Karl GOLDMARK (1830-1915)
Symphonic Poems - Volume 1
Sakuntala, Op. 13 (1865) [17:58]
Scherzo in E Minor, Op. 19 (1871) [6:02]
Penthesilea, Op. 31 (1880) [18:56]
Sappho, Op. 44 (1893) [19:07]
Scherzo in A Major, Op. 45 (1894) [7:50]
Bamberger Symphoniker/Fabrice Bollon
rec. 2017, Konzerthalle Bamberg, Joseph-Keilberth-Saal, Germany
CPO 555 160-2 [69:53]
Certain works lend their composer a secure place even through the dark times. Such was the case with the Ländliche Hochzeit or Rustic Wedding Symphony which kept Karl Goldmark in the classical-music public's consciousness and record catalogues. Beecham played a part in this, preserved by Sony and Beulah as did Toscanini and Abravanel. Two other works were close runners up in the popularity stakes: the Violin Concerto, much loved by Nathan Milstein followed by Gimpel¸ Perlman, Chang, Schmid and Irnberger. To some extent the opera Queen of Sheba also bookmarked Goldmark's prestige. The fortunes of Goldmark's orchestral and other music have been on the up since the mid-1990s. Hungaroton have quite naturally done a lot for him but other labels have ensured that his music forges ahead. CPO is one of these.

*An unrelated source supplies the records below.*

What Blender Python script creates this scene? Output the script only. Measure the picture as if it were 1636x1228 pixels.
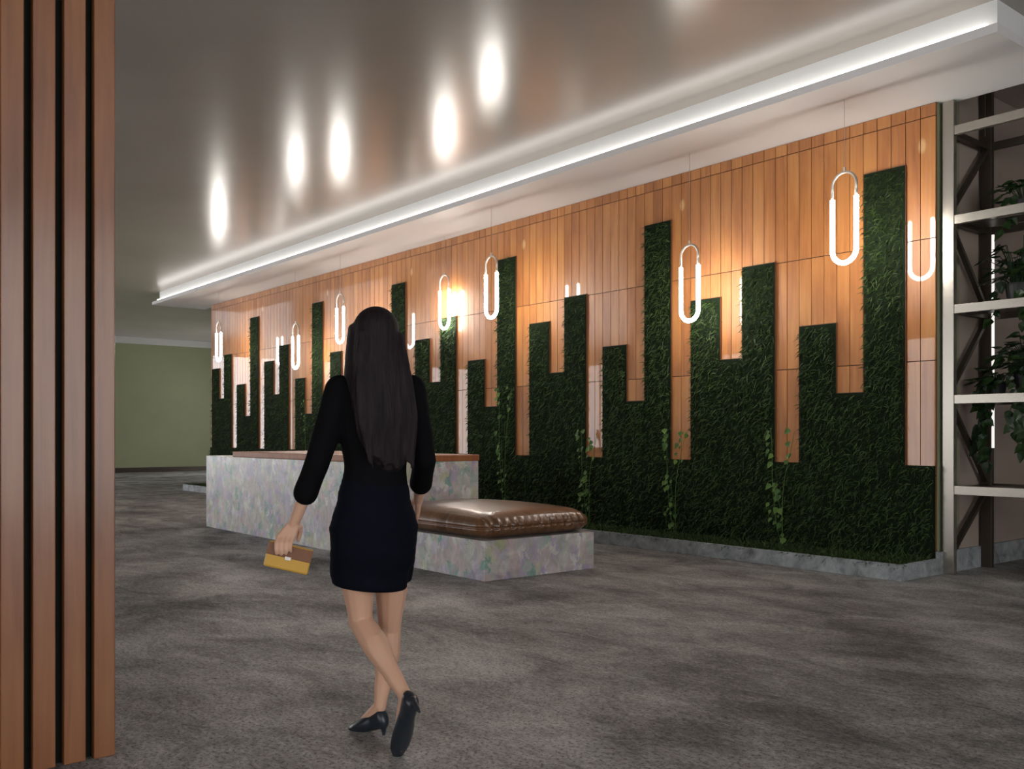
import bpy, bmesh, math, random
import numpy as np
from mathutils import Vector, Matrix

random.seed(7); rng = np.random.default_rng(7)
for o in list(bpy.data.objects): bpy.data.objects.remove(o)
SC = bpy.context.scene; COL = SC.collection
# ------------------------------------------------------------------ camera
VIEW = math.atan2(.7763, .6304)                 # the view turns this far from +Y towards -X
cam_data = bpy.data.cameras.new('camera'); cam = bpy.data.objects.new('camera', cam_data); COL.objects.link(cam)
cam.location = (0, 0, 1.25); cam.rotation_euler = (math.pi/2, 0, VIEW)
cam_data.sensor_width = 36; cam_data.lens = 1500/1636*36; cam_data.shift_y = (695-614)/1636
cam_data.clip_start = .05; cam_data.clip_end = 200
SC.camera = cam
# ------------------------------------------------------------------ daylight outside the windows, exposure
W = bpy.data.worlds.new('daylight'); SC.world = W; W.use_nodes = True
bg = W.node_tree.nodes['Background']; bg.inputs[0].default_value = (.95, .97, 1.0, 1); bg.inputs[1].default_value = 3.4
SC.view_settings.view_transform = 'Standard'; SC.view_settings.look = 'None'
SC.view_settings.exposure = 0.85; SC.view_settings.gamma = 1; SC.view_settings.use_curve_mapping = False
TUBE_POWER = 40.0; COVE_POWER = 1.7

# ------------------------------------------------------------------ materials
def mat(name, col=(.5,.5,.5), rough=.5, spec=.5, metal=0, coat=0, coat_r=.05, emis=None, es=0):
    m = bpy.data.materials.new(name); m.use_nodes = True
    b = m.node_tree.nodes['Principled BSDF']
    b.inputs['Base Color'].default_value = (*col, 1); b.inputs['Roughness'].default_value = rough
    b.inputs['Metallic'].default_value = metal; b.inputs['Specular IOR Level'].default_value = spec
    b.inputs['Coat Weight'].default_value = coat; b.inputs['Coat Roughness'].default_value = coat_r
    if emis: b.inputs['Emission Color'].default_value = (*emis, 1); b.inputs['Emission Strength'].default_value = es
    return m
class NT:
    def __init__(s, m): s.m = m; s.t = m.node_tree; s.b = s.t.nodes['Principled BSDF']
    def n(s, typ, **kw):
        nd = s.t.nodes.new(typ)
        for k, v in kw.items(): setattr(nd, k, v)
        return nd
    def l(s, a, b): s.t.links.new(a, b)
    def coords(s, scale=(1,1,1)):
        tc = s.n('ShaderNodeTexCoord'); mp = s.n('ShaderNodeMapping'); mp.inputs['Scale'].default_value = scale
        s.l(tc.outputs['Object'], mp.inputs[0]); return mp.outputs[0]
    def noise(s, vec, scale, detail=4, rough=.55, dist=0):
        n = s.n('ShaderNodeTexNoise'); n.inputs['Scale'].default_value = scale; n.inputs['Detail'].default_value = detail
        n.inputs['Roughness'].default_value = rough; n.inputs['Distortion'].default_value = dist; s.l(vec, n.inputs['Vector']); return n
    def ramp(s, fac, stops):
        r = s.n('ShaderNodeValToRGB'); e = r.color_ramp.elements
        while len(e) < len(stops): e.new(.5)
        for i, (p, c) in enumerate(stops): e[i].position = p; e[i].color = (*c, 1)
        s.l(fac, r.inputs[0]); return r.outputs[0]
    def mix(s, fac, a, b, mode='MIX'):
        x = s.n('ShaderNodeMix', data_type='RGBA', blend_type=mode)
        for v, i in ((fac, 0), (a, 6), (b, 7)):
            if isinstance(v, (int, float)): x.inputs[i].default_value = v
            elif isinstance(v, tuple): x.inputs[i].default_value = (*v, 1)
            else: s.l(v, x.inputs[i])
        return x.outputs[2]
    def math(s, op, a, b=0, c=0):
        x = s.n('ShaderNodeMath', operation=op)
        for i, v in enumerate((a, b, c)):
            if isinstance(v, (int, float)): x.inputs[i].default_value = v
            else: s.l(v, x.inputs[i])
        return x.outputs[0]
    def bump(s, h, strength=.3, dist=.01):
        b = s.n('ShaderNodeBump'); b.inputs['Strength'].default_value = strength; b.inputs['Distance'].default_value = dist
        s.l(h, b.inputs['Height']); s.l(b.outputs[0], s.b.inputs['Normal']); return b
    def color(s, c): s.l(c, s.b.inputs['Base Color'])
    def rough(s, c): s.l(c, s.b.inputs['Roughness'])

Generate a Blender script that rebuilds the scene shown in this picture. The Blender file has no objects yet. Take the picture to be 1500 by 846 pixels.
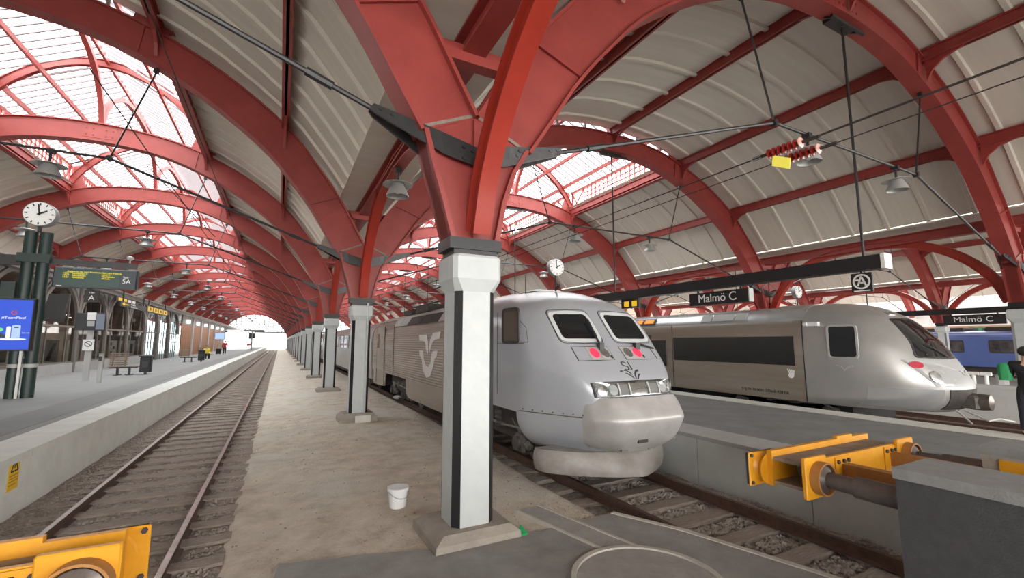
import bpy, math, random
from mathutils import Vector, Matrix
random.seed(7)
PI = math.pi
SC = bpy.context.scene
COL = SC.collection
BAY = 9.05
Y0 = 5.45
NB = 17                       # bays: arches 0..NB
CL, CR, CF, CG = -7.1, 12.45, 32.95, 53.45   # hall centre lines
KR = 10.25 / 9.3              # the right hall is a little wider
XC, XD, XW = 2.2, 22.7, -16.4     # column rows and the left outer wall
ORD = ['first','second','third','fourth','fifth','sixth','seventh','eighth','ninth','tenth','eleventh','twelfth',
       'thirteenth','fourteenth','fifteenth','sixteenth','seventeenth','eighteenth','nineteenth','twentieth',
       'twenty-first','twenty-second','twenty-third','twenty-fourth']
def yk(k): return Y0 + BAY * k

# ------------------------------------------------------------------ materials
M = {}
def mat(name, col, rough=0.6, metal=0.0, var=None, vscale=3.0, bump=0.0, bscale=30.0, spec=0.5, streak=None, detail=6.0):
    m = bpy.data.materials.new(name); m.use_nodes = True
    nt = m.node_tree; b = nt.nodes['Principled BSDF']
    b.inputs['Base Color'].default_value = (*col, 1); b.inputs['Roughness'].default_value = rough
    b.inputs['Metallic'].default_value = metal
    b.inputs['Specular IOR Level'].default_value = spec
    tc = nt.nodes.new('ShaderNodeTexCoord')
    if var:
        n = nt.nodes.new('ShaderNodeTexNoise'); n.inputs['Scale'].default_value = vscale; n.inputs['Detail'].default_value = detail
        n.inputs['Roughness'].default_value = 0.65
        src = tc.outputs['Object']
        if streak:
            mp = nt.nodes.new('ShaderNodeMapping'); mp.inputs['Scale'].default_value = streak
            nt.links.new(src, mp.inputs['Vector']); src = mp.outputs['Vector']
        nt.links.new(src, n.inputs['Vector'])
        r = nt.nodes.new('ShaderNodeValToRGB')
        r.color_ramp.elements[0].position = 0.33; r.color_ramp.elements[1].position = 0.68
        r.color_ramp.elements[0].color = (*var, 1); r.color_ramp.elements[1].color = (*col, 1)
        nt.links.new(n.outputs['Fac'], r.inputs['Fac']); nt.links.new(r.outputs['Color'], b.inputs['Base Color'])
    if bump:
        n2 = nt.nodes.new('ShaderNodeTexNoise'); n2.inputs['Scale'].default_value = bscale; n2.inputs['Detail'].default_value = 4
        nt.links.new(tc.outputs['Object'], n2.inputs['Vector'])
        bp = nt.nodes.new('ShaderNodeBump'); bp.inputs['Strength'].default_value = bump; bp.inputs['Distance'].default_value = 0.03
        nt.links.new(n2.outputs['Fac'], bp.inputs['Height']); nt.links.new(bp.outputs['Normal'], b.inputs['Normal'])
    M[name] = m
    return m
def emit(name, col, s):
    m = bpy.data.materials.new(name); m.use_nodes = True
    b = m.node_tree.nodes['Principled BSDF']
    b.inputs['Base Color'].default_value = (*[c * 0.12 for c in col], 1)
    b.inputs['Emission Color'].default_value = (*col, 1); b.inputs['Emission Strength'].default_value = s
    M[name] = m
def glass(name, tint, glossy=0.1, rough=0.05, gcol=(1, 1, 1)):
    m = bpy.data.materials.new(name); m.use_nodes = True
    nt = m.node_tree; nt.nodes.clear()
    o = nt.nodes.new('ShaderNodeOutputMaterial'); mx = nt.nodes.new('ShaderNodeMixShader')
    t = nt.nodes.new('ShaderNodeBsdfTransparent'); g = nt.nodes.new('ShaderNodeBsdfGlossy')
    t.inputs['Color'].default_value = (*tint, 1); g.inputs['Roughness'].default_value = rough
    g.inputs['Color'].default_value = (*gcol, 1); mx.inputs['Fac'].default_value = glossy
    nt.links.new(t.outputs[0], mx.inputs[1]); nt.links.new(g.outputs[0], mx.inputs[2]); nt.links.new(mx.outputs[0], o.inputs['Surface'])
    M[name] = m

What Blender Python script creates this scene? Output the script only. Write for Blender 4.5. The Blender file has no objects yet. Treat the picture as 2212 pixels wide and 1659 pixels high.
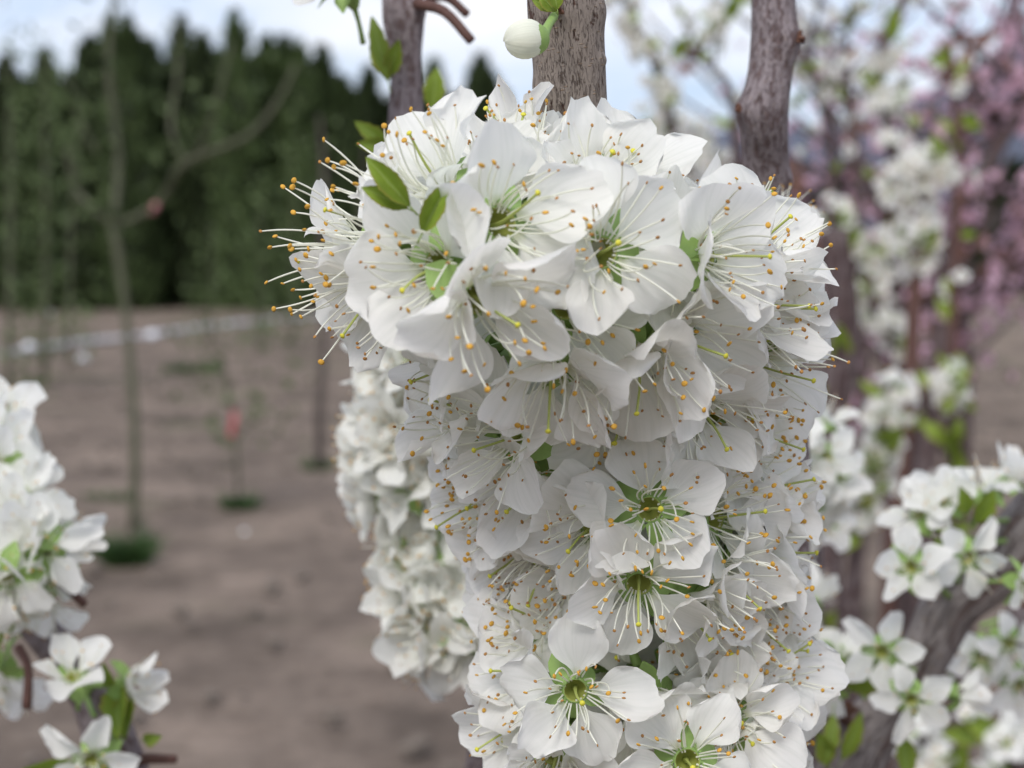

The present CD is an example following CPO's discs of Queen of Sheba, Rustic Wedding and other things. On this disc, the first of several, we get spirited performances and decently impactful recordings. The overture Sakuntala is more of a tone poem. When premiered in Vienna in 1865 it scored a success and hearing Bollon and the Bamberg orchestra that is no surprise at all. This work combines a predominance of swooning pages with some vengeful fortissimo passages. Goldmark leans on Schumann's sound (Overture, Scherzo and Finale) when he resorts to portrayal of turbulence with a touch of Brahms (Tragic Overture) in the warp and weft. He also looks forward from 1865 to the early years of the next century with sounds and styles that were adopted enthusiastically by Bantock in his battery of tone poems. That this overture follows a drama by the great Indian poet Kâlidâsa hardly seems to matter rather like the Indian legendary sources of Bantock's sensational Thalaba the Destroyer. The two Scherzos from six years, and from thirty years later, have a decidedly Tchaikovskian accent. They're quite open-textured and with flyaway invention that takes wing they make a favourable impression. The later of the two also has some enlivening rumbustious writing which had Goldmark looking in the direction of Berlioz.
Heinrich Kleist's Penthesilea has Achilles and Diomedes bloodily entangling their futures with Penthesilea, Queen of the Amazons. This attracted Othmar Schoeck in a resonantly and aggressively scored one-act opera in 1925. Goldmark's sturdy tone poem is from almost half a century earlier. It's more conventional (Tchaikovsky meets Brahms) than Sakuntala but at various points shakes loose music worthy of lush Hollywood in years to come. The Bambergers rise gloriously to the occasion and in the last four minutes make amends for any obvious choices made by Goldmark earlier in the work. There is some scorching action for the brass at various points and a quiet, brave and masterly close. The Greek poetess Sappho is the subject of the longest work here which is just shy of twenty minutes duration. The subject came to Goldmark through Franz Grillparzer's writings. It begins, Bantock-like, with luscious passes on the harp while a flute twines its way. This leads into a very animated triumph - echoing with shades that Elgar was later to exploit in his little-celebrated Froissart. As the work progresses it rapidly becomes stronger with many delightful touches including solo passages for the viola and the violin. In Sappho Goldmark returns to the excellent level of invention he found for Sakuntala. Sappho is a strong and imaginative work which is as effective in its many pages of poetry as in its moments of drama. You are likely to come away from these experiences with a very much elevated impression of Goldmark as a composer.
CPO's notes reminded me that the three overtures-cum-tone poems have heroines as their subjects. No doubt the next Goldmark disc from CPO will look in the direction of Merlin, In the Spring, In Italy and Prometheus. Some years ago Hungaroton issued an almost complementary Goldmark collection on HCD 12652-2: Budapest PO/András Kórodi: Sakuntala; Im Fruhling; Der gefesselte Prometheus and In Italien. No need to have any misgivings about the present CPO disc which is likely to induce enthusiasm and appetite for more Goldmark rather than anything else. Eckhardt van den Hoogen's deep-rooted booklet notes do nothing to dilute this.